__Aim__. Copy the listing below line for line, starting at its first line and ending with the line that has "tag(rest.build('tile_field', M['tile'], floor), kind='stuff')" in it. Add nothing.

__Data shown__.
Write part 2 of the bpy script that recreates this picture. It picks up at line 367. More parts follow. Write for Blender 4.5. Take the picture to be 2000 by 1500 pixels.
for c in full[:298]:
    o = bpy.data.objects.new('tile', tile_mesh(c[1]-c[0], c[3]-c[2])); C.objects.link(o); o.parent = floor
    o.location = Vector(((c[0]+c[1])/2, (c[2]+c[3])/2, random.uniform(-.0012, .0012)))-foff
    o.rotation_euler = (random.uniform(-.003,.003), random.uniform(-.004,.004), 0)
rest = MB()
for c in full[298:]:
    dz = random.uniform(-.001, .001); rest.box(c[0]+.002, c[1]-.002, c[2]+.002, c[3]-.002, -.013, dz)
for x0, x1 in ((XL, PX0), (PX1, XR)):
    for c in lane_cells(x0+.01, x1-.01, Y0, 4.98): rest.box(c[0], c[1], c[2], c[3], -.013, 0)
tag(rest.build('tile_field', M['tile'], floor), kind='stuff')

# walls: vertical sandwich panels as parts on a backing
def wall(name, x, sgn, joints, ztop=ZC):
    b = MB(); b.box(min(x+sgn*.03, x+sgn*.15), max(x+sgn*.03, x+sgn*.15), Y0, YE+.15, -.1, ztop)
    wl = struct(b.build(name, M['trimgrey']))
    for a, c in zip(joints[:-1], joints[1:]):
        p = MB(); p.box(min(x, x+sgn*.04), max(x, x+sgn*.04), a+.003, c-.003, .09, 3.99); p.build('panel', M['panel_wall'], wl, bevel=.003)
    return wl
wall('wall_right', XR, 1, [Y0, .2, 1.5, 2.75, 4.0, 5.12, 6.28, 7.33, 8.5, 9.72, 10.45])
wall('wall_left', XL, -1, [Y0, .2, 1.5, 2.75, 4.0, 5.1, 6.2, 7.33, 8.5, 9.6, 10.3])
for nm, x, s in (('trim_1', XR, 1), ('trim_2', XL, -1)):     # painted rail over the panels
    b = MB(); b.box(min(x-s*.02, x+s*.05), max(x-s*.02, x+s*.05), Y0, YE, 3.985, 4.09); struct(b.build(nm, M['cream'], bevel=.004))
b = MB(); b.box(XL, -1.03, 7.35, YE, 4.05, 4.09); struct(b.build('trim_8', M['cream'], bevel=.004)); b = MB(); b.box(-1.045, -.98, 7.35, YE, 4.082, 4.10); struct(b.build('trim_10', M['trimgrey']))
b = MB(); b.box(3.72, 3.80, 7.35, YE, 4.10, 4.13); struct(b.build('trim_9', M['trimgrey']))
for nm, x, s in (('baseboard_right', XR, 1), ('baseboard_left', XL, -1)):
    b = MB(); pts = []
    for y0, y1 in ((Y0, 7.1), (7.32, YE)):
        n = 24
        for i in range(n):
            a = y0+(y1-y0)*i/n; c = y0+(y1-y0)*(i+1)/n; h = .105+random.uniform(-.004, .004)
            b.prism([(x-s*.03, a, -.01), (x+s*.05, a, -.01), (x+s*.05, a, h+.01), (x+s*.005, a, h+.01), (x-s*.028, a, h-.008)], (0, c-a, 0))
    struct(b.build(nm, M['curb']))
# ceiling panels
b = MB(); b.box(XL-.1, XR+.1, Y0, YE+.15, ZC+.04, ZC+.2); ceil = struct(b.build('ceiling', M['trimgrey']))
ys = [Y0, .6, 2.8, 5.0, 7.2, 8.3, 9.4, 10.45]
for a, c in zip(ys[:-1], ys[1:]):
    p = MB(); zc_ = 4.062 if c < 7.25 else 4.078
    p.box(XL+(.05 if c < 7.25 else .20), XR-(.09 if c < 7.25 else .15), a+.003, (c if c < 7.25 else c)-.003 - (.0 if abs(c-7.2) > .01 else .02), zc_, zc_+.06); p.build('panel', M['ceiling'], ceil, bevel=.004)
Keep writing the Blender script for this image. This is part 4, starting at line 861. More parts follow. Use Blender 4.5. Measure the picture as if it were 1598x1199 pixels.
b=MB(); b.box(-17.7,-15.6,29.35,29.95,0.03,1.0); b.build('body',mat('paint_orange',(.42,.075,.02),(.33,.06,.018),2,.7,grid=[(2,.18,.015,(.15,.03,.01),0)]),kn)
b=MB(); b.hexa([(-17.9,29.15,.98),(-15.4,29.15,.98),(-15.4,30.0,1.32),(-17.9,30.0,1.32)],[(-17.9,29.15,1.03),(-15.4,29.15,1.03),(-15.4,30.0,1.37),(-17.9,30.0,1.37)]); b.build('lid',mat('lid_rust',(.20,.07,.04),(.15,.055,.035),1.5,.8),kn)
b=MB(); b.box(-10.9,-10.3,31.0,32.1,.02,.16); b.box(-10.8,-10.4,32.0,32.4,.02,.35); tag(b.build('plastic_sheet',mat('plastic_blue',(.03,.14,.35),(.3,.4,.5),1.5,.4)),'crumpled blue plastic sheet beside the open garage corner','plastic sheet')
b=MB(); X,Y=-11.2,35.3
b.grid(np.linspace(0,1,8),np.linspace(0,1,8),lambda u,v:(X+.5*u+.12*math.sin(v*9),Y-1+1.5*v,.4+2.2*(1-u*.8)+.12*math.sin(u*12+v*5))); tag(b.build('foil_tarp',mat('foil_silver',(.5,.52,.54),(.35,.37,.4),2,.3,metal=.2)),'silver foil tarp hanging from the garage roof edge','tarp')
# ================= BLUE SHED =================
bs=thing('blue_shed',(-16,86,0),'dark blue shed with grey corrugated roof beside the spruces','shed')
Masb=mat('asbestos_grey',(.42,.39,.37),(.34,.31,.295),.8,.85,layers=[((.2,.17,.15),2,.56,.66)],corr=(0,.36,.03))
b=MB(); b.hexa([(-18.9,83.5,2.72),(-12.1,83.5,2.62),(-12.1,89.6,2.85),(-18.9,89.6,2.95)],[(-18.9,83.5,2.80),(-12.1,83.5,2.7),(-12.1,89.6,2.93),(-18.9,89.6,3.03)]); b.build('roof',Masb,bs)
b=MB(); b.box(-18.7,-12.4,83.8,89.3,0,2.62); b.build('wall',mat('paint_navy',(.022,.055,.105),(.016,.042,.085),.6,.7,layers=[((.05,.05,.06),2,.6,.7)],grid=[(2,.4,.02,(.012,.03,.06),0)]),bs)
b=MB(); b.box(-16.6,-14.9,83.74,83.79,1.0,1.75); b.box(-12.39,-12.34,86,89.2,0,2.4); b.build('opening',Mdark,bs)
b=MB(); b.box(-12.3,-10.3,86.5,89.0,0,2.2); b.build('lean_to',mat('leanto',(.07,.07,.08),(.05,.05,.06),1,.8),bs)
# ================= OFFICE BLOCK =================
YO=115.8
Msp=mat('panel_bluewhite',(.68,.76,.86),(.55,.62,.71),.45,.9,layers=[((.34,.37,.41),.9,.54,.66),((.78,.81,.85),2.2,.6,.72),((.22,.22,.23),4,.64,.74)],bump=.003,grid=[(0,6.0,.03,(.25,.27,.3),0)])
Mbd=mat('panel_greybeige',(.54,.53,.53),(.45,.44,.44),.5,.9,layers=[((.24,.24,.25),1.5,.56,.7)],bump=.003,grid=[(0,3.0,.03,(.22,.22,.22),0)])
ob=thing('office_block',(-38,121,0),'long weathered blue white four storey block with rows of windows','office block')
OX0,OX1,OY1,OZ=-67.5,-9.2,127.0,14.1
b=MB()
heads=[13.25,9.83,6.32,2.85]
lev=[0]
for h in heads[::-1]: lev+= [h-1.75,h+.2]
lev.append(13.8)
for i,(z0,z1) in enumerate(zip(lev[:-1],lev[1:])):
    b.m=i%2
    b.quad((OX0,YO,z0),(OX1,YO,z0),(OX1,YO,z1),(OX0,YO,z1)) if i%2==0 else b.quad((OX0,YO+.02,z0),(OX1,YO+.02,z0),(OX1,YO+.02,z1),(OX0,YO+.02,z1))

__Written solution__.
Write part 2 of the bpy script that recreates this picture. It picks up at line 367. More parts follow. Write for Blender 4.5. Take the picture to be 2000 by 1500 pixels.
for c in full[:298]:
    o = bpy.data.objects.new('tile', tile_mesh(c[1]-c[0], c[3]-c[2])); C.objects.link(o); o.parent = floor
    o.location = Vector(((c[0]+c[1])/2, (c[2]+c[3])/2, random.uniform(-.0012, .0012)))-foff
    o.rotation_euler = (random.uniform(-.003,.003), random.uniform(-.004,.004), 0)
rest = MB()
for c in full[298:]:
    dz = random.uniform(-.001, .001); rest.box(c[0]+.002, c[1]-.002, c[2]+.002, c[3]-.002, -.013, dz)
for x0, x1 in ((XL, PX0), (PX1, XR)):
    for c in lane_cells(x0+.01, x1-.01, Y0, 4.98): rest.box(c[0], c[1], c[2], c[3], -.013, 0)
tag(rest.build('tile_field', M['tile'], floor), kind='stuff')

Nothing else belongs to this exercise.